Bürger ließen ihrer Häme freien Lauf
Die Holz-Konstruktionen seien nicht nur überflüssig, sondern brachten auch, wie mehrfach berichtet, viel Ärger: Die Plattform, die einen Blick zur Neukircher Mühle bietet, war zunächst nur über eine Stufe zu erreichen, war also nicht barrierefrei. Das wurde nachträglich noch geändert – und produzierte weitere Kosten. Und die Plattform, die zur Ruhr hin zeigt, wurde mit einem zusätzlichen Geländer versehen, aus Sicherheitsgründen. Bürger ließen vor allem im Internet ihrer Häme freien Lauf: Ob das Kaninchen-Rettungsplattformen für das nächste Ruhr-Hochwasser sind, fragte man sich amüsiert.
Vor Ort versuchte man zu retten, was nicht mehr zu retten war: Das Projekt brauche Zeit, sagte SPD-Bezirksvertreter Daniel Behmenburg vor rund einem Jahr und schlug vor, die Plattformen könnten künftig als Bühnen genutzt werden. Außerdem würden die Plattformen ihren Sinn und Zweck erfüllen, wenn erst mal Bänke darauf platziert werden. Das ist mittlerweile geschehen.
Schlichte Bänke waren nicht möglich
Eigentlich sollten einfache Parkbänke an die beiden Stellen auf der Brehm-Insel hingestellt werden – doch das ließ der Boden nicht zu, hieß es seinerzeit. Auch am optischen Eindruck, den die Plattformen machen, gab es viel Kritik: Von „Baumarkt-Ästhetik“ war vielfach die Rede.
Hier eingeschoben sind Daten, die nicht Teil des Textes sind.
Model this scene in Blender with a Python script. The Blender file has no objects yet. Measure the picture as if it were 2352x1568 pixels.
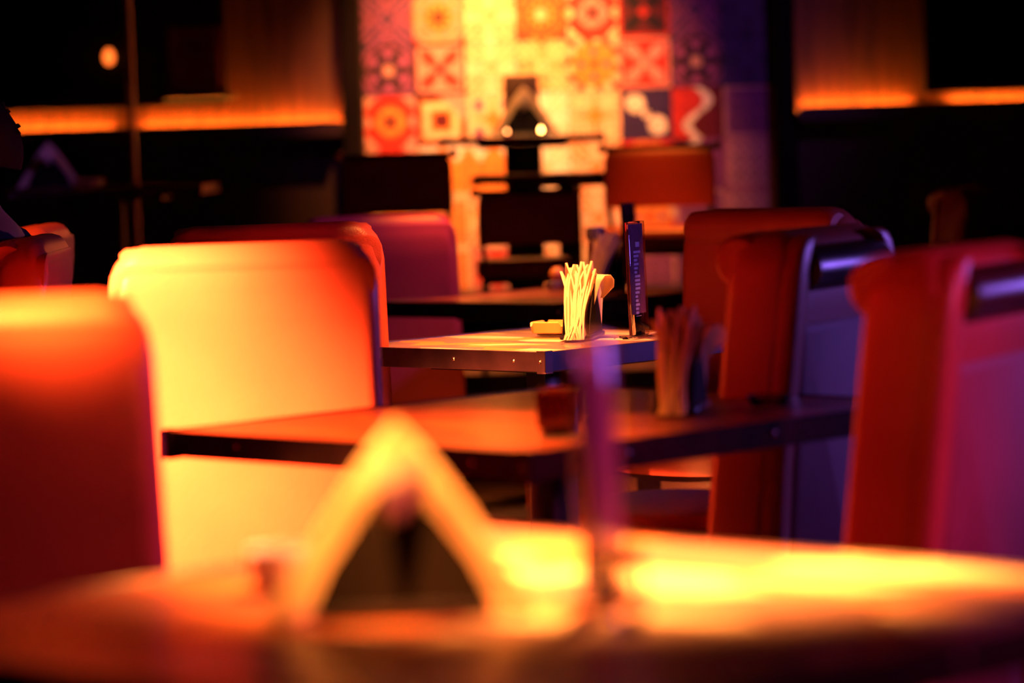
import bpy, bmesh, math, random
from mathutils import Vector, Matrix
random.seed(7)
PI = math.pi
R = math.radians
scene = bpy.context.scene
C = scene.collection

# ------------------------------------------------------------------ camera
W, H, LENS, SENS = 2352, 1568, 115.0, 36.0
F = W * LENS / SENS
CAM = Vector((0, 0, 1.30))
PITCH, ROLL = math.atan(474 / F), R(1.8)
fwd = Vector((0, math.cos(PITCH), -math.sin(PITCH)))
r0, u0 = Vector((1, 0, 0)), Vector((0, math.sin(PITCH), math.cos(PITCH)))
rgt = r0 * math.cos(ROLL) - u0 * math.sin(ROLL)
up = u0 * math.cos(ROLL) + r0 * math.sin(ROLL)
cd = bpy.data.cameras.new('camera')
cam = bpy.data.objects.new('camera', cd)
C.objects.link(cam)
m = Matrix((rgt, up, -fwd)).transposed().to_4x4()
m.translation = CAM
cam.matrix_world = m
cd.lens, cd.sensor_width, cd.clip_start, cd.clip_end = LENS, SENS, 0.05, 100
cd.dof.use_dof = True
cd.dof.focus_distance = 8.5
cd.dof.aperture_fstop = 1.75
scene.camera = cam


def P(px, py, d):
    """world point that stands at depth d on the line of sight through a photo pixel"""
    return CAM + (fwd + rgt * ((px - W / 2) / F) + up * ((H / 2 - py) / F)) * d


def PZ(px, py, z):
    v = fwd + rgt * ((px - W / 2) / F) + up * ((H / 2 - py) / F)
    return CAM + v * ((z - CAM.z) / v.z)


# ------------------------------------------------------------------ world, exposure
w = bpy.data.worlds.new('world')
scene.world = w
w.use_nodes = True
w.node_tree.nodes['Background'].inputs[0].default_value = (1.0, 0.10, 0.12, 1)
w.node_tree.nodes['Background'].inputs[1].default_value = 0.004
vs = scene.view_settings
vs.view_transform = 'Standard'
try:
    vs.look = 'None'
except Exception:
    pass
vs.gamma = 1.0
vs.use_curve_mapping = False
vs.exposure = 0.0

# ------------------------------------------------------------------ lights (warm ceiling spots, colour washes, added fills)
WARM = (1.0, 0.23, 0.025)
VIOLET = (0.30, 0.14, 1.0)


def spot(name, loc, tgt, power, col, deg, blend=0.6, radius=0.05):
    l = bpy.data.lights.new(name, 'SPOT')
    l.energy, l.color = power, col
    l.spot_size, l.spot_blend, l.shadow_soft_size = R(deg), blend, radius
    o = bpy.data.objects.new(name, l)
    C.objects.link(o)
    o.location = loc
    o.rotation_euler = (Vector(tgt) - Vector(loc)).to_track_quat('-Z', 'Y').to_euler()
    return o


# warm ceiling spots: bright chair, front chair, tables, tiles
spot('ceiling_spot_chair', (-2.45, 5.3, 2.3), (-0.95, 7.12, 0.80), 36000, (1, 0.27, 0.055), 24, 1.0, 0.06)
spot('ceiling_spot_front_chair', (-1.25, 3.2, 2.55), (-0.72, 4.92, 1.20), 8500, (1, 0.30, 0.04), 12, 1.0, 0.06)
spot('ceiling_spot_focus_table', (0.05, 8.30, 2.6), (0.02, 8.70, 0.75), 2000, (1, 0.27, 0.06), 32, 0.9, 0.04)
spot('ceiling_spot_front_table', (0.30, 5.0, 2.6), (0.14, 4.40, 0.75), 7000, (1, 0.30, 0.05), 42, 1.0, 0.05)
spot('ceiling_spot_second_table', (-0.1, 6.2, 2.6), (-0.30, 6.10, 0.75), 1500, WARM, 42, 1.0, 0.05)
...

So formuliert es der Bund der Steuerzahler in seinem „Schwarzbuch“: „Heute schon richtig geärgert? Nein? Dann auf nach Essen-Werden zur Brehm-Insel!“
Bezirksbürgermeister Michael Bonmann will sich zu dem Vorgang nicht mehr äußern: „Wir hatten uns eigentlich schlichte Bänke vorgestellt, doch die Untere Landschaftsbehörde schrieb uns die Plattformen vor.“ Die Stadt Essen, deren Umweltamt für die Planung verantwortlich war, argumentiert so: Der Unterbau der Konstruktionen sei „aus Hochwasser- und Naturschutzgründen notwendig gewesen“.
Beim Bund der Steuerzahler will man das immer noch nicht so recht gelten lassen: „Wenn Bänke nicht direkt vor das Ruhr-Ufer gestellt werden konnten, warum hat man sie dann nicht an den vorhandenen Weg gebaut?“, fragt Andrea Defeld vom Bund der Steuerzahler.
Anfang des Jahres machte eine weitere Aussichtsplattform Schlagzeilen: Das Holz-Podest im Gruga-Park soll eine gute Aussicht auf das Hundertwasser bieten. Die Reaktionen fielen gemischt aus.
Im Schwarzbuch des Steuerzahlerbundes stand Essen bereits im vergangenen Jahr mit dem Sanaa-Gebäude. Der „Würfel“ auf Zollverein war für den Steuerzahlerbund ein Skandal.